Le boyau se rétrécit et le guide nous explique que, si nous voulons accéder à une grande grotte qu'il nous décrit comme ''la plus merveilleuse de la montagne'', nous devrons franchir une étroite chatière. Il s'y coule le premier. En effet, un rétrécissement de la galerie, à un mètre de hauteur environ, se présente. On distingue même l'élargissement qui le prolonge, presque à portée de bras. Le guide est à la sortie et nous conseille. Les spéléonautes se glissent dans l'orifice, à la queue leu leu, dans l'ordre de passage. Nous sommes tous des adolescents et il n'y a pas trop de problèmes, à part quelque coude ou genou râpé par la roche, mais lorsque vient le tour de notre abbé, c'est un autre problème. Il a beau suer, se contorsionner, se retourner, sur le ventre, sur le dos, du côté droit, du côté gauche, souffler, cracher, maugréer et tempêter, rien n'y fait, il n'arrive pas à franchir de passage. Il insiste et, pire, voilà qu'il se coince ! Jean-Louis et moi sommes derrière lui, en serre-file et nous pouvons faire demi-tour vers la sortie. Mais les autres ? Nous essayons une autre méthode : nous aidons l'abbé. Ceux qui ont déjà franchi l'étranglement le tirent par les bras et nous, derrière, nous le poussons en prenant toutefois soin de ne pas porter nos mains sur l'auguste postérieur... Au bout de quelques minutes, la température montant, au sens propre mais aussi au sens figuré, essoufflés, il fallut se rendre à l'évidence : l'abbé ne passerait jamais, sauf à lui faire subir une cure intensive d'amaigrissement ou à dynamiter la chatière ! Alors, arc-boutés sur l'étroite paroi, Jean-Louis et moi, agrippés aux énormes jambes de l'ecclésiastique qui gigote et tressaute, nous réussissons, au prix d'un effort exténuant, dents serrées et muscles crispés, à le débloquer. Ouf !

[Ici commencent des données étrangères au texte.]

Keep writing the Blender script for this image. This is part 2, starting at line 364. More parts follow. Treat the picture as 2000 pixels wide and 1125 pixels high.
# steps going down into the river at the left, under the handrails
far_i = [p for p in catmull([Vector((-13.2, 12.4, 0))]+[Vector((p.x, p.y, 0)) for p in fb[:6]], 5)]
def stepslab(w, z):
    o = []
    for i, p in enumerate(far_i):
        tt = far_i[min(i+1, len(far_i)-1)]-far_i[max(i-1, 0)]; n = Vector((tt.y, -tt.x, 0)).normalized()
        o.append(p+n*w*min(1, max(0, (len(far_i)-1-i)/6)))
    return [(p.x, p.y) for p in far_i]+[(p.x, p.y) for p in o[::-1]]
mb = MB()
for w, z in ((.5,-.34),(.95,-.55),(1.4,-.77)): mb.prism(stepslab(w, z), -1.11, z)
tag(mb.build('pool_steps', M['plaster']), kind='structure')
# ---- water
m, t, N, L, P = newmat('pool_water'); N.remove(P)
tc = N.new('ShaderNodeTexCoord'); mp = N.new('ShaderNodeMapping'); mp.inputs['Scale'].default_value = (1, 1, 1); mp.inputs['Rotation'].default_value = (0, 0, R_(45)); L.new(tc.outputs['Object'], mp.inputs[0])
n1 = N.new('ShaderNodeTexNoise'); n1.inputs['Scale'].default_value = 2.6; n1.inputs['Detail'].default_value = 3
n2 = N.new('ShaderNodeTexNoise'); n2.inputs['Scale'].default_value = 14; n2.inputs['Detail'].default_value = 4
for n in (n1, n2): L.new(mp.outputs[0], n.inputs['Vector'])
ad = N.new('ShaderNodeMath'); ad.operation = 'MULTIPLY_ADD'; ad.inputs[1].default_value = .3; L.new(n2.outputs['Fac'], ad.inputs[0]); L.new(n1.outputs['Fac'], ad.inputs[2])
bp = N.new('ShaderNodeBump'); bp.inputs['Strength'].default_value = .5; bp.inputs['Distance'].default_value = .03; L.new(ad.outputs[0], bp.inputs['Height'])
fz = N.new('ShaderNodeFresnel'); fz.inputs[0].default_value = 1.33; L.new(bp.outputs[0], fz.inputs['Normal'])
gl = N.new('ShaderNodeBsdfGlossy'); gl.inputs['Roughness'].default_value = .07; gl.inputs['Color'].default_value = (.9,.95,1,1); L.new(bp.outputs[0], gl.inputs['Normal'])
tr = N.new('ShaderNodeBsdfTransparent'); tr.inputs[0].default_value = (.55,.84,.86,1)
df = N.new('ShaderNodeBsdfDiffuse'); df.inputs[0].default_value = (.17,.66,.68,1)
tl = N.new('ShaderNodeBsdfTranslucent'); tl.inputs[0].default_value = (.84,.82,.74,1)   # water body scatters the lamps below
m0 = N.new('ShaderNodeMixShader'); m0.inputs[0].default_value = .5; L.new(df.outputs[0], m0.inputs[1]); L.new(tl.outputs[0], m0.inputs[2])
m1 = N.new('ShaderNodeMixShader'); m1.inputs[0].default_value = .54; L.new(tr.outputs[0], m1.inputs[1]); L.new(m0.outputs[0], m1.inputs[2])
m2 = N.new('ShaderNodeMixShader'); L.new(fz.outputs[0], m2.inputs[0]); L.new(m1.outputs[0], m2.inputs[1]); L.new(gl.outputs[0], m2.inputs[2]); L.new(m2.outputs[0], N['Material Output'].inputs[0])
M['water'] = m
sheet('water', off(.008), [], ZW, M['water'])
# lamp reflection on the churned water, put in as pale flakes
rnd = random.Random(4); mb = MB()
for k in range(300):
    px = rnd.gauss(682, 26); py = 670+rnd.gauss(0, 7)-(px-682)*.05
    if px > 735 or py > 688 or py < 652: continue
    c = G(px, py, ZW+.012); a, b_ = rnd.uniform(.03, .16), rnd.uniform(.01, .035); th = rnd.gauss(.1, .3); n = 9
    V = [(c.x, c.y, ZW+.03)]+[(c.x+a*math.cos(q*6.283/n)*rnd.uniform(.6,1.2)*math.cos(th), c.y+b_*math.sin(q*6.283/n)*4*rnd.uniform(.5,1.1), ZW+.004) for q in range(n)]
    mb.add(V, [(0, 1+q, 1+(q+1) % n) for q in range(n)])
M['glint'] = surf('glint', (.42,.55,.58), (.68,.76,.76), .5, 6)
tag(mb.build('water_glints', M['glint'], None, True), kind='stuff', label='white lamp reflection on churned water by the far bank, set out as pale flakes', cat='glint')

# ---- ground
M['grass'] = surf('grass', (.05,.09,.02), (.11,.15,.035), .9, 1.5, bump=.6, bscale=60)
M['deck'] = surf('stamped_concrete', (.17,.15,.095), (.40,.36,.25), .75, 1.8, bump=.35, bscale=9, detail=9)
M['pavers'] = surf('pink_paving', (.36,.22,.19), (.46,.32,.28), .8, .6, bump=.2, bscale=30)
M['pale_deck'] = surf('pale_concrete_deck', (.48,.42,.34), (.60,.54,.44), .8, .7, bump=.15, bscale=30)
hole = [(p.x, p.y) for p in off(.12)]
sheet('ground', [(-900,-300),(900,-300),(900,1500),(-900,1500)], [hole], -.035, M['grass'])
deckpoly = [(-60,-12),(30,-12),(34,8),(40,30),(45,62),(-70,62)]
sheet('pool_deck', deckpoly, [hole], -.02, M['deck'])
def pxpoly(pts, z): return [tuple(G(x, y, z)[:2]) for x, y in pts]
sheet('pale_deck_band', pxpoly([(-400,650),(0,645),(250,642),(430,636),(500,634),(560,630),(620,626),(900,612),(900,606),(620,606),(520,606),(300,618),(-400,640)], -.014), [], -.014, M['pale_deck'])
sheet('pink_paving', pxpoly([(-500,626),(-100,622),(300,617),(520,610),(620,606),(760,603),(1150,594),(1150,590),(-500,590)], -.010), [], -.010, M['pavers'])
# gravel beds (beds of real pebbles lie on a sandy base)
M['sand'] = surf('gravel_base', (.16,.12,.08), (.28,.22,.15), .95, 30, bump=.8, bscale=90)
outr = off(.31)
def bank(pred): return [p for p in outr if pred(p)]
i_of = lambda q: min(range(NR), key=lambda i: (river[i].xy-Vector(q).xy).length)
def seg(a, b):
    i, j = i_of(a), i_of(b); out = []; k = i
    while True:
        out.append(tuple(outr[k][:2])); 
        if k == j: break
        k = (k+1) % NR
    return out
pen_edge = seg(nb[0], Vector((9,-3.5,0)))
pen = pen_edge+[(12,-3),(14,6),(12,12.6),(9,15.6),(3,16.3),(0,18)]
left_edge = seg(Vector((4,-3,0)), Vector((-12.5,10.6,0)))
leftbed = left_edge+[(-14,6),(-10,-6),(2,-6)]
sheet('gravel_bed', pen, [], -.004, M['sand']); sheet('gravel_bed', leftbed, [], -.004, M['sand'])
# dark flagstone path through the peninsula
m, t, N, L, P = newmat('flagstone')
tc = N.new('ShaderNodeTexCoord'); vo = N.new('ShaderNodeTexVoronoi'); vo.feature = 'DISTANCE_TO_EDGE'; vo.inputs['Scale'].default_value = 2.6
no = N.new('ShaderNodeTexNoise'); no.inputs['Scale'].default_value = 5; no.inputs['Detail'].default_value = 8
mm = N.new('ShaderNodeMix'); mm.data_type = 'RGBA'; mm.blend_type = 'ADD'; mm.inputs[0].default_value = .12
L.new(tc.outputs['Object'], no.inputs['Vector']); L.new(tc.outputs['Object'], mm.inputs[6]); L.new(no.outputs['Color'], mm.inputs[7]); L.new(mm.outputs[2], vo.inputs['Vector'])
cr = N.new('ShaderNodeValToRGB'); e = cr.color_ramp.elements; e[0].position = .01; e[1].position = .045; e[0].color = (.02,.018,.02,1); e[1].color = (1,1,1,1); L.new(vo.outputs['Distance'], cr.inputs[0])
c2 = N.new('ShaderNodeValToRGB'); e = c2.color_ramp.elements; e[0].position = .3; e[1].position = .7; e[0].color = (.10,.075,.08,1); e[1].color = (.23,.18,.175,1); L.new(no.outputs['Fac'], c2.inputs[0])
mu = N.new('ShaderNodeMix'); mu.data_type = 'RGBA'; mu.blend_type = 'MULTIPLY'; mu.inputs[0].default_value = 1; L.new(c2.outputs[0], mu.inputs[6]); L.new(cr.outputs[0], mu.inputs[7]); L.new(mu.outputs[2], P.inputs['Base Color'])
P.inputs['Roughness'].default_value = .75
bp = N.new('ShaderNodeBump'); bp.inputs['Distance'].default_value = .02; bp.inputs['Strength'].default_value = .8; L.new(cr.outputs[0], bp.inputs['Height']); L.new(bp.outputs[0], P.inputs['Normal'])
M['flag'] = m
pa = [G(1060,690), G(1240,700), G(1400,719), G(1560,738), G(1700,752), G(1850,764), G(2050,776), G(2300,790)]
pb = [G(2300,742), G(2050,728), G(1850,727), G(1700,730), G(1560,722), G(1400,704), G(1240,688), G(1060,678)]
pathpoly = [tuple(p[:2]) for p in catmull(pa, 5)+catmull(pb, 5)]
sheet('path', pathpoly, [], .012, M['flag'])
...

L'air manque. Les scouts qui ont franchi la chatière continueront l'exploration. Nous, nous rebroussons chemin afin d'escorter notre ''Jambon'', complètement défait.
L'eau de deux gourdes suffit à peine à la remettre de ses émotions.

Pauvre abbé ! Je pense qu'il n'a jamais oublié cette aventure spéléologique...
Là encore, à cause des ''évènements'', ce fut la dernière sortie des scouts à BOU CAÏD.